Women outperform in credit scores but leave an advantage on the table
Women are making significant strides in asset ownership. Recently published Standard Bank data shows that they are increasingly buying homes and vehicles. Now, additional insights from the Bank’s Credit Score feature suggest that this growth is also supported by their stronger credit profiles.
While the Standard Bank app has more female users overall, men are installing and using the Credit Score feature more often.
“Our Credit Score feature continues to see strong growth in both installations and usage frequency, but more so among men. The surprising twist is that, despite lower adoption, women outperform men on credit scores,” says Shené Mothilal, Solution Owner of Digital Money Manager at Standard Bank.
Standard Bank’s credit data sheds some light on why women often have higher credit scores. Although more women are purchasing assets like homes and cars compared to a decade ago, they generally take on less credit than men.
Around 70% of female homebuyers purchase properties valued under R1.5 million, and in 2025, the average property price for female main applicants was R1.3 million, lower than the R1.7 million average among other home loan clients. In vehicle finance, women’s average spend has historically been lower and was 6.5% less than men’s in 2025.
The same trend applies to unsecured credit, where women’s average outstanding balances are 8.45% lower than those of male clients.
But fewer women track their credit scores
Despite managing credit more responsibly, fewer women actively track their credit scores. Only 42% of users who’ve installed Standard Bank’s Credit Score feature are women, even though the app has a higher proportion of female users. This means women are checking their creditworthiness less often than men, potentially missing out on insights that could further strengthen their financial position.
Across both genders, credit scores tend to improve with age, with customers in their 20s showing the lowest scores. “This trend reflects that at a younger age; customers haven’t fully acquired the knowledge to manage their credit and don’t have much credit history. With age, we see growing financial knowledge and better credit management over time. We’ve also observed that customers with higher income generally do have better credit scores,” says Mothilal.

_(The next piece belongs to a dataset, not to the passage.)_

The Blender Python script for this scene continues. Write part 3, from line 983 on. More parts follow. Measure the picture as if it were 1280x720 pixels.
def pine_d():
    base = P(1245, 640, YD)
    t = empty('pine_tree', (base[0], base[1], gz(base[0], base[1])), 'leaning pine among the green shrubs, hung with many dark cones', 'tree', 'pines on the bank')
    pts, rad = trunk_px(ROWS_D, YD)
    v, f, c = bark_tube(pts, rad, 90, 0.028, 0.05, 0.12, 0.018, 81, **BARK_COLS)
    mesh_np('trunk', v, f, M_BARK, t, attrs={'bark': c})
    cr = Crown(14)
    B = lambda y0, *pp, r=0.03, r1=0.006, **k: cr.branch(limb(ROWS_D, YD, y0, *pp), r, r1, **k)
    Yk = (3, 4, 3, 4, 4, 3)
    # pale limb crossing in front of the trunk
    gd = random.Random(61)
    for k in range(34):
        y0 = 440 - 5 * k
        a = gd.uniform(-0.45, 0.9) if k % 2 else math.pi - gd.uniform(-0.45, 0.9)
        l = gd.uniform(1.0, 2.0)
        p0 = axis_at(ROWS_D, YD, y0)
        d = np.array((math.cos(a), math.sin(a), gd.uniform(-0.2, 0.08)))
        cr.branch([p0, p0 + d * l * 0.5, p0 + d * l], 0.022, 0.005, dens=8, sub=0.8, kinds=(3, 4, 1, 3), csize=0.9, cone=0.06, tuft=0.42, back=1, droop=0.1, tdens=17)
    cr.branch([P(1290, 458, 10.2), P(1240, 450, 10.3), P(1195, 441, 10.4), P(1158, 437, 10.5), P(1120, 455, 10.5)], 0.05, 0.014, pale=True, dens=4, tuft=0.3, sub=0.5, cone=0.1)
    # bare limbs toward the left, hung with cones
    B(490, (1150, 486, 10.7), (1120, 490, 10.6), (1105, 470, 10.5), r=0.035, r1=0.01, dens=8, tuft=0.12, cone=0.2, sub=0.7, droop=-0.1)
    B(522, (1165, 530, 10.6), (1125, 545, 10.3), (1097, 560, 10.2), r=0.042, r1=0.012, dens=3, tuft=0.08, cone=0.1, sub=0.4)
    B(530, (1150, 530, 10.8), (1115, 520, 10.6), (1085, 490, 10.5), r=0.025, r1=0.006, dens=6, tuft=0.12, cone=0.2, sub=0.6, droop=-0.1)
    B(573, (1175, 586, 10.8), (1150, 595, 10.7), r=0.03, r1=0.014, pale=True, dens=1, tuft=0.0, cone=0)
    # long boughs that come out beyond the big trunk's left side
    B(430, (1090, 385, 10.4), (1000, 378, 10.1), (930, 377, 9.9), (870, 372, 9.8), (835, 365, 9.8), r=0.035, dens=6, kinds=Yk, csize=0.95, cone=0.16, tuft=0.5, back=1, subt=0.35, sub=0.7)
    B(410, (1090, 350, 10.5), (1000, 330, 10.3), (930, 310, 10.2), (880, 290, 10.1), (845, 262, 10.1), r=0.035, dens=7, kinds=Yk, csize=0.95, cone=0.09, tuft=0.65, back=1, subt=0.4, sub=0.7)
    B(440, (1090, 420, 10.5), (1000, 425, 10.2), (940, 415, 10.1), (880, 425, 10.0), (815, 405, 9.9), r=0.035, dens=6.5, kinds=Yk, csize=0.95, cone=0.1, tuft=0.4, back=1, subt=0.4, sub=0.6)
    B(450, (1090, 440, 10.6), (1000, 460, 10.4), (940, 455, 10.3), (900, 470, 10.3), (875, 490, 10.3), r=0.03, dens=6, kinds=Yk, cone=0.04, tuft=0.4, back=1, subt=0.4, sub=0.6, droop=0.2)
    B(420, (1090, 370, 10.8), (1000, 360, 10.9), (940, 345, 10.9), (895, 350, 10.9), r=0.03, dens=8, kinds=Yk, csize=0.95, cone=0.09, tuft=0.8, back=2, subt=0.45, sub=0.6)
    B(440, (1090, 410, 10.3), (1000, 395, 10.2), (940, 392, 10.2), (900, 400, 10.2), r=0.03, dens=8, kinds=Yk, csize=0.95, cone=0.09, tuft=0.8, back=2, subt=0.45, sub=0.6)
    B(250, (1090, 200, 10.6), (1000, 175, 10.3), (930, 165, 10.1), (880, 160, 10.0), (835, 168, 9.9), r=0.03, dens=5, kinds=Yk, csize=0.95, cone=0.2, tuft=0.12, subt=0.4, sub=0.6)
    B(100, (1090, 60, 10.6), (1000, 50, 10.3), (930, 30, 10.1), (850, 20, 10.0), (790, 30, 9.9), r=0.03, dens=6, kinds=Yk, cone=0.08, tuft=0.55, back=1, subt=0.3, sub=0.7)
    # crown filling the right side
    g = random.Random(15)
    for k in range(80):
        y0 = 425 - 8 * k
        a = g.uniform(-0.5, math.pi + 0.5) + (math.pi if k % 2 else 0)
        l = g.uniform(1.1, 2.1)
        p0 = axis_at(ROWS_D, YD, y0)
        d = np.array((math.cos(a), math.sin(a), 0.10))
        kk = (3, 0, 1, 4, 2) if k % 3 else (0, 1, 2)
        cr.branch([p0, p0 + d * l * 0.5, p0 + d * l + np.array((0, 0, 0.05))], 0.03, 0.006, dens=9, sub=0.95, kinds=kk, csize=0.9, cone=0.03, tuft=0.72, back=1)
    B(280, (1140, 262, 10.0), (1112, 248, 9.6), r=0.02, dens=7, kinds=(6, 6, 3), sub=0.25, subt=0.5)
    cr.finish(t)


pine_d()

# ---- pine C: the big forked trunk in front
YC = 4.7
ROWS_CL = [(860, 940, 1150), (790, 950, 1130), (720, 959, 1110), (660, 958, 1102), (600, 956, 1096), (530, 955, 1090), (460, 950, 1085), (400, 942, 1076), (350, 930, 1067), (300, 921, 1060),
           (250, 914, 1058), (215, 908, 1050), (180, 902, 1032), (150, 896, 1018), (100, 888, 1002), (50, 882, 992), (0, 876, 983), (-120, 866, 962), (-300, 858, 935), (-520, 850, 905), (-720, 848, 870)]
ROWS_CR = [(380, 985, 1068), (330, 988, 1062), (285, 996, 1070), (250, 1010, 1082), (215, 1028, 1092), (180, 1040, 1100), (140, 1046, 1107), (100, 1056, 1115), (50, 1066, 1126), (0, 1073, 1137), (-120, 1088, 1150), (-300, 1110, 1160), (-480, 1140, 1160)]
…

She adds that this could signal that higher earners generally rely less on credit for daily expenses and use it more strategically to build wealth. But interestingly, customers earning between R10,000 and R20,000 a month tend to have the lowest average scores, possibly due to heavier reliance on credit for necessities.
Why women should use this tool more
Women already have stronger credit profiles, now it’s time to leverage that edge. Standard Bank’s Credit Score feature is more than just a number. It offers practical, personalised tips for improvement. It also allows customers to track their progress without triggering a credit bureau inquiry – something that can negatively affect scores when done too often.
Standard Bank’s Credit Score feature offers personalised tips and progress tracking without affecting your score. “The best part is that it helps customers improve their scores, making it easier to access credit and finance major assets, Women already have stronger credit profiles, now it’s time to leverage that edge,” says Mothilal.
With growing momentum in asset ownership, more frequent credit score monitoring could help women unlock even better rates and opportunities.